Tim:
Joking aside, Hewlett Packard, Brother, and Canon, to name just three brands that frequently sell printers and scanners that can be used with Linux.
George N. White III:
Read the software licenses before purchase. Vendors have been moving to licenses that assume no responsibility for bugs and make no claim that you will actually be able use the printer.
Hasn't that always been the case, though? Even when you use the OS they designed it for. Basically the device only ever is known to work in their lab, and anywhere else is a bonus.
It certainly seems that way, considering the appalling headaches it can be to get some printers to work. (On a par with used car sales.)
CUPS is focusing on "driverless printing", e.g., automatic generation of the PPD (Postscript Printer Description).
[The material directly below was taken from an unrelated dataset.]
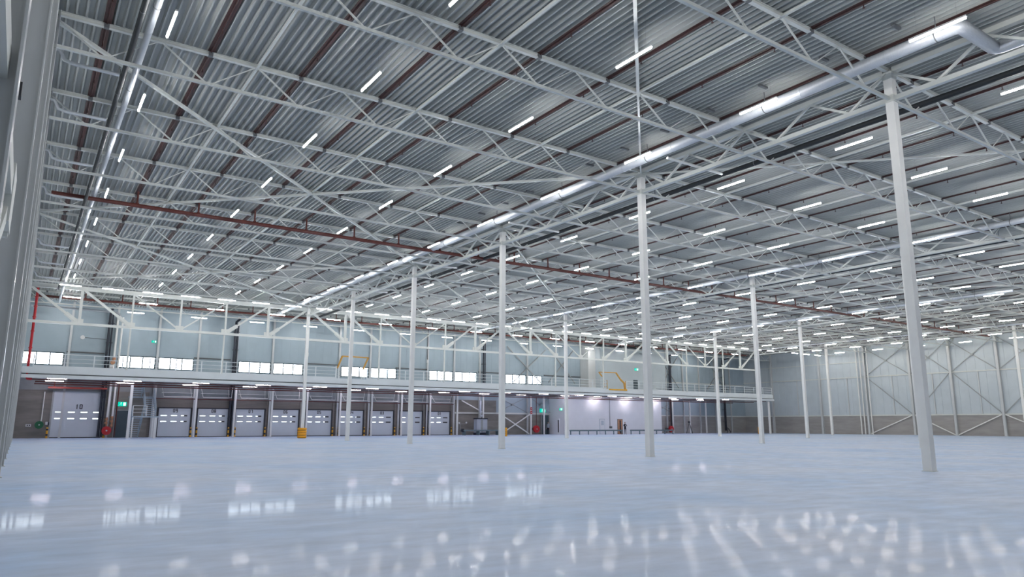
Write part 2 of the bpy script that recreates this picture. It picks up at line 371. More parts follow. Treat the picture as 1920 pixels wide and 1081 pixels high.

AirPrint is Apple's name for driverless printing from IOS devices. You may not need a printer-specific driver if you find a printer that supports AirPrint.
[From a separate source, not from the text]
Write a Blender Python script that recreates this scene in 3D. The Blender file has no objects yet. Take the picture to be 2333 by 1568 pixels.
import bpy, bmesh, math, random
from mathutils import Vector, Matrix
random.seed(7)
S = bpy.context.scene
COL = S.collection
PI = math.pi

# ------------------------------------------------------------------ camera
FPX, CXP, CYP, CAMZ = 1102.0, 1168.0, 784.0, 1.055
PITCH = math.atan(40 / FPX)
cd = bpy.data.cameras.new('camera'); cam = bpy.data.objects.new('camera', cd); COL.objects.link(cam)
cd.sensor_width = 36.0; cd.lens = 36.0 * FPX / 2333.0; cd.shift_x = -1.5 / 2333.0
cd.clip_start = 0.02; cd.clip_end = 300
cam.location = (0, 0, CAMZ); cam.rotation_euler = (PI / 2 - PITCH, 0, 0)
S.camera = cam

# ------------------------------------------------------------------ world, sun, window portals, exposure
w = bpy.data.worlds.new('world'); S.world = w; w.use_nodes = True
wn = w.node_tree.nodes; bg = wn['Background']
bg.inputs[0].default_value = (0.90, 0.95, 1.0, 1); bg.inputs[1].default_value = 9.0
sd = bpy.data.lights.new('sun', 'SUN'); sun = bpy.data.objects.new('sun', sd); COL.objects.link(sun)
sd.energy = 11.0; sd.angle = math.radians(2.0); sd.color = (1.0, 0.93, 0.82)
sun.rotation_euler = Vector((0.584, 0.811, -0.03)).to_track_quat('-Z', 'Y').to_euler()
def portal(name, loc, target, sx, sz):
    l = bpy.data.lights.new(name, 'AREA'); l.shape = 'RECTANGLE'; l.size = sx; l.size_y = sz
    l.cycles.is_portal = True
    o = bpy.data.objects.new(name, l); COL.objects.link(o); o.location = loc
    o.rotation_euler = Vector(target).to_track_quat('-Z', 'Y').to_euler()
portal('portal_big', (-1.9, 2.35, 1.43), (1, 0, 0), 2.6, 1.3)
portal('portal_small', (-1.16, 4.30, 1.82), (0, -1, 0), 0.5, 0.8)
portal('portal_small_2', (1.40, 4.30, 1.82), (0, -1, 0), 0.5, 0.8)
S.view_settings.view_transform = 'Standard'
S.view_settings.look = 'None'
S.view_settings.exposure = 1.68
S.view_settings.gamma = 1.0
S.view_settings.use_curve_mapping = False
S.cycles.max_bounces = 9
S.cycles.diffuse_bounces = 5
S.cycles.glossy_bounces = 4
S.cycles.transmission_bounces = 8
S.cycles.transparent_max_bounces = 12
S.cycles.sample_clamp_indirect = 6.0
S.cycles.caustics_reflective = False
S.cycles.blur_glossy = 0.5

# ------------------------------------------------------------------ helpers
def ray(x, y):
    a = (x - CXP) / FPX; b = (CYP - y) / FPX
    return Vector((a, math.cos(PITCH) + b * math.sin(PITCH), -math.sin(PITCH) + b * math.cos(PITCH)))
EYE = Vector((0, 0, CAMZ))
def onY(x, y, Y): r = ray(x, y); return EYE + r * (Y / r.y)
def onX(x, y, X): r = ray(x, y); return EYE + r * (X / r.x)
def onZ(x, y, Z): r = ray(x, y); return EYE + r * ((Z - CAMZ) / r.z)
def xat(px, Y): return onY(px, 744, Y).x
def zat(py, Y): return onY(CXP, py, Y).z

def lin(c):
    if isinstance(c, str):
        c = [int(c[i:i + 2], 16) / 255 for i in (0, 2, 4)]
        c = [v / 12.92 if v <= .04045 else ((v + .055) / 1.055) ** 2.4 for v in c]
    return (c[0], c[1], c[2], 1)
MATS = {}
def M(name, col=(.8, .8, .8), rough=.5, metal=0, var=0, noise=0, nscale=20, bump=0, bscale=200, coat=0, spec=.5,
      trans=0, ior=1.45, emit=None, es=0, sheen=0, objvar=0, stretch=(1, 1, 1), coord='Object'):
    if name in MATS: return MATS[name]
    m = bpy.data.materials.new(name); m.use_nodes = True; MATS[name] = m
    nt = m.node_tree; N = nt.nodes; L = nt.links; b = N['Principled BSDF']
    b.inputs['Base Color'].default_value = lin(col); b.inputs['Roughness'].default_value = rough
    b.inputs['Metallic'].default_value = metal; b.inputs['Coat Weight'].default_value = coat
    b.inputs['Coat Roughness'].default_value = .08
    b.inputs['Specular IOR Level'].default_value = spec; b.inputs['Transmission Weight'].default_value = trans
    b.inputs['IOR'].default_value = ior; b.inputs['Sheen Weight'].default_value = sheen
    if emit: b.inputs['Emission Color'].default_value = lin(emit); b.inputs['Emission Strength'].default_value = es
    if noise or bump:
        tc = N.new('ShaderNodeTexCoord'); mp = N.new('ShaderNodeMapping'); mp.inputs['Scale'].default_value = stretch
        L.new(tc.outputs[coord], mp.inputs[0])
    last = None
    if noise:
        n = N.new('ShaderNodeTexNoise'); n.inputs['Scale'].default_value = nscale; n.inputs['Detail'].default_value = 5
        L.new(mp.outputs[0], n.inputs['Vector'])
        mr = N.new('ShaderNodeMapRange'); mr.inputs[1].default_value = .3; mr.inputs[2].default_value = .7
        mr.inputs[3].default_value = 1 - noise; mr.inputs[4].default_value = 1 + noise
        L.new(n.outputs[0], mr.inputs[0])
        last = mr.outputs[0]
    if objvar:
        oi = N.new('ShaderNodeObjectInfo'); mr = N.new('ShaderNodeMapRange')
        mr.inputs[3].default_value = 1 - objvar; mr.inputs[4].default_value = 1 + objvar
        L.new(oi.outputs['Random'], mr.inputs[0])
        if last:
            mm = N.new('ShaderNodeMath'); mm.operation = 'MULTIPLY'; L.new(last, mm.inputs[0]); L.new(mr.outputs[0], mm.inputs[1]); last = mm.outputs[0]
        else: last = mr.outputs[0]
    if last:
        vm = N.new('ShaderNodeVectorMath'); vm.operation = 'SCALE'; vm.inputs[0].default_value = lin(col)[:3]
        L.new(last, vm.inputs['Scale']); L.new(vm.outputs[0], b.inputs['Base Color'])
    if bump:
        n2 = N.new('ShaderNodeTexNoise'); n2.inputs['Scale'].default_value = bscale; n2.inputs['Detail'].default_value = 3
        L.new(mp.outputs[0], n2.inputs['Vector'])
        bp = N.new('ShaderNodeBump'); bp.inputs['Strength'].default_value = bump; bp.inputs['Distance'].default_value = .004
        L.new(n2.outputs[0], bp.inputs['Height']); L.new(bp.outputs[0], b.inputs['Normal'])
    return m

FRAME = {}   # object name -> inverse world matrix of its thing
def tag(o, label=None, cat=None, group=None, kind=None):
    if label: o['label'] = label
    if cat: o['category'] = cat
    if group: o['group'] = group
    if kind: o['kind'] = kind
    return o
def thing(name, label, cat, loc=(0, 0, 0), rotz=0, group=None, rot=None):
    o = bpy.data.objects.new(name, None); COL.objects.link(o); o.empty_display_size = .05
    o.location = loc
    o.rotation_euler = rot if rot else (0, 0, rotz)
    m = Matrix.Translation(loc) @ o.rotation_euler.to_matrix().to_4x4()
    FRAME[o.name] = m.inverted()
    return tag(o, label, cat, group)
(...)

I'd been toying with that, after recently installing Fedora 36. I've still had moments where prints have failed. At times, Fedora's printer app in has shown the printer is continually "processing" a job, but nothing has happened, or for unknown reasons the printer has "rejected a job." Even when I just tried printing some plain text from VIM.
The inconsistency of it makes it extra hard to try and work out the problem. Though MuseScore still won't print 100% of the time. I'm sick of having to export to PDF and print the PDF file, in an annoying three-step process.